Définition
Quadratic Equation
A quadratic equation is a second-order polynomial equation in a single variable x, with a non-zero coefficient for x². It has the standard form: ax² + bx + c = 0 where a, b, and c are constants.
Quadratic Formula
The quadratic formula is used to find the solutions (or roots) of a quadratic equation. The formula is: x = [-b ± √(b²-4ac)] / (2a).
Discriminant
In the quadratic formula, the expression under the square root sign, b²-4ac, is called the discriminant. It determines the nature of the roots.
Understanding the Quadratic Formula
The quadratic formula is a powerful tool in algebra, capable of providing solutions to any quadratic equation. By plugging the coefficients a, b, and c of a quadratic equation into the formula, one can find the values of x that satisfy the equation. The term '±' indicates that there are generally two solutions: one for adding the square root and one for subtracting it.
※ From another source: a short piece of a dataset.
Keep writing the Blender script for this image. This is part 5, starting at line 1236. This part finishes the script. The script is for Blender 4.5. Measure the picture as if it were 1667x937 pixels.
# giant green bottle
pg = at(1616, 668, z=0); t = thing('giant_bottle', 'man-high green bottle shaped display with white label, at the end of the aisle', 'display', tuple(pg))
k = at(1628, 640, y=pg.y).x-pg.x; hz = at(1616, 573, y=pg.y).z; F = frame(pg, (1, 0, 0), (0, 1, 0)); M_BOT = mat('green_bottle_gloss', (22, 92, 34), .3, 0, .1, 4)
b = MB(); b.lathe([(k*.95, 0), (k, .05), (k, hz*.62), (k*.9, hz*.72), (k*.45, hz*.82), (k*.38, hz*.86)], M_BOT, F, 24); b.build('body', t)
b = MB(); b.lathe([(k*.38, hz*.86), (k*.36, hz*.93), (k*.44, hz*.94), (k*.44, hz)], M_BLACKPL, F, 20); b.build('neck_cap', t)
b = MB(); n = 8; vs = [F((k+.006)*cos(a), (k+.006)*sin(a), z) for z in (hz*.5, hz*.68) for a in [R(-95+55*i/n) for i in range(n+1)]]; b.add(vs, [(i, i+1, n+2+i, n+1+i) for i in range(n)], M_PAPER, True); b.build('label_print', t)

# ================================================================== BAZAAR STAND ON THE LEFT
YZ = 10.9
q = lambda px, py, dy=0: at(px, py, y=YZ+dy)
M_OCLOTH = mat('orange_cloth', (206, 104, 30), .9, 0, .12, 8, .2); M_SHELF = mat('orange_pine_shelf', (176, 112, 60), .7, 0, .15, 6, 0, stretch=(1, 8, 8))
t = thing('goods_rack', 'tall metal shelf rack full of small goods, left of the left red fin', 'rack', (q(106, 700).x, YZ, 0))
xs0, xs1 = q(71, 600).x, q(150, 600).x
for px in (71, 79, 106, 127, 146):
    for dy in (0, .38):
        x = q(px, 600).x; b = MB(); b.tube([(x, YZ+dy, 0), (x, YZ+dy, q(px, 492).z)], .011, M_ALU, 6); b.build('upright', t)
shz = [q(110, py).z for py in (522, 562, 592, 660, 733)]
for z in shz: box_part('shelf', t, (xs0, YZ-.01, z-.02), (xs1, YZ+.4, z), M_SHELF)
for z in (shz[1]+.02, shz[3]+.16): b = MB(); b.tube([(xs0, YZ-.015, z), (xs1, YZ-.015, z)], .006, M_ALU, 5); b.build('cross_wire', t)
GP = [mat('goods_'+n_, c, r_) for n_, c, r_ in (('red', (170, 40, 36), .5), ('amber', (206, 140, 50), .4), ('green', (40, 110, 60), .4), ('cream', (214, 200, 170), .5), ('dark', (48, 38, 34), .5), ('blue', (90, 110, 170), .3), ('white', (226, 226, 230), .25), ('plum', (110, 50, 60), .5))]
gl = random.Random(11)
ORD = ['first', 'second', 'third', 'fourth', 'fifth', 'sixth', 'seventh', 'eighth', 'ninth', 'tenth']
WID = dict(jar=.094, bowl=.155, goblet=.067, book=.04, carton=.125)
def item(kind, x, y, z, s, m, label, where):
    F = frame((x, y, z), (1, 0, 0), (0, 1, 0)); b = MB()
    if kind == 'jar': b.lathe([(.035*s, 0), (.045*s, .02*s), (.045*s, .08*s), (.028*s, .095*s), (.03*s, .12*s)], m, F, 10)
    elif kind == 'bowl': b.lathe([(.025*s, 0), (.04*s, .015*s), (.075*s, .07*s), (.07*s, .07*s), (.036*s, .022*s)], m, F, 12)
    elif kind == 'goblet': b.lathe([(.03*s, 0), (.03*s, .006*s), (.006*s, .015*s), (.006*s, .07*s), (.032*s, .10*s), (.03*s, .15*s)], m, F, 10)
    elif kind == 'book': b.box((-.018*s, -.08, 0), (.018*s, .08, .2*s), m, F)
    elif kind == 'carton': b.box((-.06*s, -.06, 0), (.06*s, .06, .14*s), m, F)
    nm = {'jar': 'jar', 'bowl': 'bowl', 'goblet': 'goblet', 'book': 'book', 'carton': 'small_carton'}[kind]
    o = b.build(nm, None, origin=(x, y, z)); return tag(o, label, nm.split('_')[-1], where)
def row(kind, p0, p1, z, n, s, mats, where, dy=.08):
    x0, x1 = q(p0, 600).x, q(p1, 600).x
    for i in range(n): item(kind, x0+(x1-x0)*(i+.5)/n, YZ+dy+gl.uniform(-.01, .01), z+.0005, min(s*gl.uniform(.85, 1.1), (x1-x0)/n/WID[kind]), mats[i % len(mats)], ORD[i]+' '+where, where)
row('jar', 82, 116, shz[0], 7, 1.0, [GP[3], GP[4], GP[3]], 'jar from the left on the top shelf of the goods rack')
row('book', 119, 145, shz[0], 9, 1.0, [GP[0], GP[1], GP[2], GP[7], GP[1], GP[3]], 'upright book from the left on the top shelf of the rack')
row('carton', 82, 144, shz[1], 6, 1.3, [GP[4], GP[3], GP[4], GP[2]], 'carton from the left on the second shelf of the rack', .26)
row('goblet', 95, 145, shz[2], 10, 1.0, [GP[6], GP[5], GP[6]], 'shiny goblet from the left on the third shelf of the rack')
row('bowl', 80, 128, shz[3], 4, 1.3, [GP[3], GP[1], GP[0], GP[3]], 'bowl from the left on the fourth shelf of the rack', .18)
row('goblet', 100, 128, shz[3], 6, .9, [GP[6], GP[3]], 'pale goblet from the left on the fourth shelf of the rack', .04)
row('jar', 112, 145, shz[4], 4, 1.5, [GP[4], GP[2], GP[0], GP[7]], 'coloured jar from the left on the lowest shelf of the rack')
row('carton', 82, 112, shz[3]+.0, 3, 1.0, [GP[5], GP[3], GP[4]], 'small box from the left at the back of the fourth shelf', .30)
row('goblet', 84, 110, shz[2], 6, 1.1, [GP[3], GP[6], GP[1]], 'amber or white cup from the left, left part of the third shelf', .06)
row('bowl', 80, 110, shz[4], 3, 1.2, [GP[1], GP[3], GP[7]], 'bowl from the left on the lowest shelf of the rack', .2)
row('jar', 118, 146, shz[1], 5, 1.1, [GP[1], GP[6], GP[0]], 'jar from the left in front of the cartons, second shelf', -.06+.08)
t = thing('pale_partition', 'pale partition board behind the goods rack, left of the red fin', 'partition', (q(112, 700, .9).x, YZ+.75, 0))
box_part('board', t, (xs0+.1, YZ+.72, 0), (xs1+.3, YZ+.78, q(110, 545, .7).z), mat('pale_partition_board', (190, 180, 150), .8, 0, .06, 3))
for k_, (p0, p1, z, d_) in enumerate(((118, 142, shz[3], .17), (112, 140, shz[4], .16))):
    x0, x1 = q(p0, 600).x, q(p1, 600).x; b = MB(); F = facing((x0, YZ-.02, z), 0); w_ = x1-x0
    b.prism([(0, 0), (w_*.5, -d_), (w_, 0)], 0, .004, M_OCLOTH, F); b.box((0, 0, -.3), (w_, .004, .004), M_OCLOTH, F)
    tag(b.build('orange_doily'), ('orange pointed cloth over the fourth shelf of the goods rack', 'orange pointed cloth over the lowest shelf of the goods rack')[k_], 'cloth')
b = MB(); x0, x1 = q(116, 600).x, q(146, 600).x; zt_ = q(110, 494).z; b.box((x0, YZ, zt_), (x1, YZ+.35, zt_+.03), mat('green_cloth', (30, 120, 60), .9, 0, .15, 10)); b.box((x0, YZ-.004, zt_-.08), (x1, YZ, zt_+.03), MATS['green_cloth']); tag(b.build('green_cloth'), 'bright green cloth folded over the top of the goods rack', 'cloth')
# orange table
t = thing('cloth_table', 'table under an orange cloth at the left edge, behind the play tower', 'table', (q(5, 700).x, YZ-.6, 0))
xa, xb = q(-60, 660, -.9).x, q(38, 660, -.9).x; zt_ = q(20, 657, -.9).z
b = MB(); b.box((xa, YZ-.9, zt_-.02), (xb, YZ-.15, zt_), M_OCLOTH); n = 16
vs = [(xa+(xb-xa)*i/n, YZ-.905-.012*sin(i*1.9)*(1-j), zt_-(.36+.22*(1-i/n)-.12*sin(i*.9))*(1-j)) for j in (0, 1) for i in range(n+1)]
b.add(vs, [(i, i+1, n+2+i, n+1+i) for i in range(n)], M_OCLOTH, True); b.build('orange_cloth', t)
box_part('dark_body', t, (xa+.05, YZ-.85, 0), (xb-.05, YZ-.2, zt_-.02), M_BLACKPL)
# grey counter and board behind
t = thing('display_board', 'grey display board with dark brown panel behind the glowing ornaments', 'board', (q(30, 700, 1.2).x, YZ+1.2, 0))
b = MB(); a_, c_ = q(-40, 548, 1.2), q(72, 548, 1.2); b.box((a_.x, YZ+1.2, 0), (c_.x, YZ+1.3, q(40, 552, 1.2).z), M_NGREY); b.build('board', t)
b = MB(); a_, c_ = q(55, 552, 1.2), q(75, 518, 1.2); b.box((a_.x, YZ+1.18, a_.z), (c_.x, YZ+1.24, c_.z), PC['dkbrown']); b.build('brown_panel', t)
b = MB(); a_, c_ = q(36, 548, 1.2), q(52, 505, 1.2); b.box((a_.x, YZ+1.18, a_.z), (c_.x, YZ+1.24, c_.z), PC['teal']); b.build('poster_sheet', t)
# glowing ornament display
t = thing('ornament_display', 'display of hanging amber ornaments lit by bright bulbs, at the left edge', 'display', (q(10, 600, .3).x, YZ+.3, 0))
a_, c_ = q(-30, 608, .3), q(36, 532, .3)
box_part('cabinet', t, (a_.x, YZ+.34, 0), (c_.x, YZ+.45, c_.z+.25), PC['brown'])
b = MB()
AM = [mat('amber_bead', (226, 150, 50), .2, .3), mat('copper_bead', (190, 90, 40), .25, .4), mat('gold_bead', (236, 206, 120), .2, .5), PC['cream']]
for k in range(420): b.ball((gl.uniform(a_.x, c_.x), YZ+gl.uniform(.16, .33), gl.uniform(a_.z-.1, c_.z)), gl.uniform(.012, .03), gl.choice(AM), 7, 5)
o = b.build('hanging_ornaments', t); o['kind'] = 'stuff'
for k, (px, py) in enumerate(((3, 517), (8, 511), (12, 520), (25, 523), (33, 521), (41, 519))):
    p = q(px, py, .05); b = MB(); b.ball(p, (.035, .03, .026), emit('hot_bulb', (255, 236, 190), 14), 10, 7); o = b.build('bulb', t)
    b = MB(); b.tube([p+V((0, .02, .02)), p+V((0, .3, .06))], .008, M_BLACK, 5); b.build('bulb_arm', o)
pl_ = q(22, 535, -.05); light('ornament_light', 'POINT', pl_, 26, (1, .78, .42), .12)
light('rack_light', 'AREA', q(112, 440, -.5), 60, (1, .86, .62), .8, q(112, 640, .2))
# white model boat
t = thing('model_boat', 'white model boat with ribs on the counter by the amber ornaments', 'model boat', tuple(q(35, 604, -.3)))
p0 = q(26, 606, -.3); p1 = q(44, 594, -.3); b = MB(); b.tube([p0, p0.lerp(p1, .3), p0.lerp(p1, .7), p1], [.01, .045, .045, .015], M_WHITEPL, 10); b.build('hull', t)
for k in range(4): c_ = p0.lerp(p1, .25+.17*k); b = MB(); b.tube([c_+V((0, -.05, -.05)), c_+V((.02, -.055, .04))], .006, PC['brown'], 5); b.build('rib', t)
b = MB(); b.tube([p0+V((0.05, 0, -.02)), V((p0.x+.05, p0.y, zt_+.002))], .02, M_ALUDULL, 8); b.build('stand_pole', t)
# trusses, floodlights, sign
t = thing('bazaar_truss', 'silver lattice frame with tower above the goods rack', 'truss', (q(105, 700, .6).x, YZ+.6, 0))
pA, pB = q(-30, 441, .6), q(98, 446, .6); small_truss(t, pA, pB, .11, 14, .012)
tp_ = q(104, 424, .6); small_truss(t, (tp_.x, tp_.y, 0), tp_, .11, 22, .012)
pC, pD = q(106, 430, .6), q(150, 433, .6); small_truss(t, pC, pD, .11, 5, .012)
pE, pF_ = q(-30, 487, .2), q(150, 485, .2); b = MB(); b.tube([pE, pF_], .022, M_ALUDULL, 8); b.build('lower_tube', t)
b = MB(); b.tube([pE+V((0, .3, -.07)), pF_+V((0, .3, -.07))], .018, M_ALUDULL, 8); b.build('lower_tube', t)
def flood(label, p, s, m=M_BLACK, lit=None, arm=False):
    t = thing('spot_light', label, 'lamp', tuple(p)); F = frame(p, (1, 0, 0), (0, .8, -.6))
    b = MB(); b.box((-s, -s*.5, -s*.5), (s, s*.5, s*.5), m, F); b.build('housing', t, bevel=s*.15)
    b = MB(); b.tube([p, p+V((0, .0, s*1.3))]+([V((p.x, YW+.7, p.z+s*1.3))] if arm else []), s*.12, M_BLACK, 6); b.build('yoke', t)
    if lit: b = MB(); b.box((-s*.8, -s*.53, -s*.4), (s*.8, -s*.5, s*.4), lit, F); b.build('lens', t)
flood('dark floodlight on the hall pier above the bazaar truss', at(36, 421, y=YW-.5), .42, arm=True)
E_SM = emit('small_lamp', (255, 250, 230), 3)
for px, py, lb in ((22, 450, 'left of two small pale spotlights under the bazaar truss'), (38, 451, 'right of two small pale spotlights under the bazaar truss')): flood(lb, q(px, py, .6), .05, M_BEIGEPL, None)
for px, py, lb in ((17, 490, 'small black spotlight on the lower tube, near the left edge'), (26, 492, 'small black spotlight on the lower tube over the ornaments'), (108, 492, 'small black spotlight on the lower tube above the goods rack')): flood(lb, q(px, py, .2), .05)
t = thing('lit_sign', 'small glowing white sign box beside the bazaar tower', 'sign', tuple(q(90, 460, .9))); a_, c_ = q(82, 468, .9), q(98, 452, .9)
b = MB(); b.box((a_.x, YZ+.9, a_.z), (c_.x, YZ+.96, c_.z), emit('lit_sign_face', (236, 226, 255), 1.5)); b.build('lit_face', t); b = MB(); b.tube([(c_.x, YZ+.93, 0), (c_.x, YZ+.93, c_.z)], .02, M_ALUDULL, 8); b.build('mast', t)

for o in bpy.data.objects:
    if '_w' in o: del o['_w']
The Role of the Discriminant
The discriminant, given by b²-4ac, plays a crucial role in determining the nature of the roots of a quadratic equation. If the discriminant is positive, there are two distinct real roots. If it is zero, there is exactly one real root (a repeated root). If it is negative, the equation has two complex roots.
Solving Quadratic Equations Using the Formula
To solve a quadratic equation using the quadratic formula, first calculate the discriminant. Use it to determine the nature of the roots. Plug the values of a, b, and c into the quadratic formula and perform the arithmetic operations to find the values of x. Double-check your calculations to ensure accuracy.
Examples
Consider the quadratic equation 2x² + 3x - 2 = 0. Here, a = 2, b = 3, and c = -2. Calculate the discriminant: b² - 4ac = (3)² - 4(2)(-2) = 9 + 16 = 25. Since the discriminant is positive, the equation has two distinct real roots. Applying the quadratic formula: x = [-b ± √(b²-4ac)] / (2a) = [-3 ± √25] / 4. Therefore, the solutions are x = (-3 + 5) / 4 = 0.5 and x = (-3 - 5) / 4 = -2.
Now let's examine x² - 4x + 4 = 0. Here, a = 1, b = -4, and c = 4. The discriminant is b² - 4ac = (-4)² - 4(1)(4) = 16 - 16 = 0. Since the discriminant is zero, there is exactly one real root. Using the quadratic formula gives x = [4 ± √0] / 2 = 2. The solution is x = 2, which is a repeated root.
A retenir :
The quadratic formula is an essential tool for finding the roots of any quadratic equation. By understanding and applying the formula, students can solve quadratic equations of the form ax² + bx + c = 0. The discriminant, b²-4ac, helps determine the number and type of solutions: two real solutions if positive, one real solution if zero, and two complex solutions if negative. Practice with different quadratic equations enhances comprehension and proficiency in using the quadratic formula.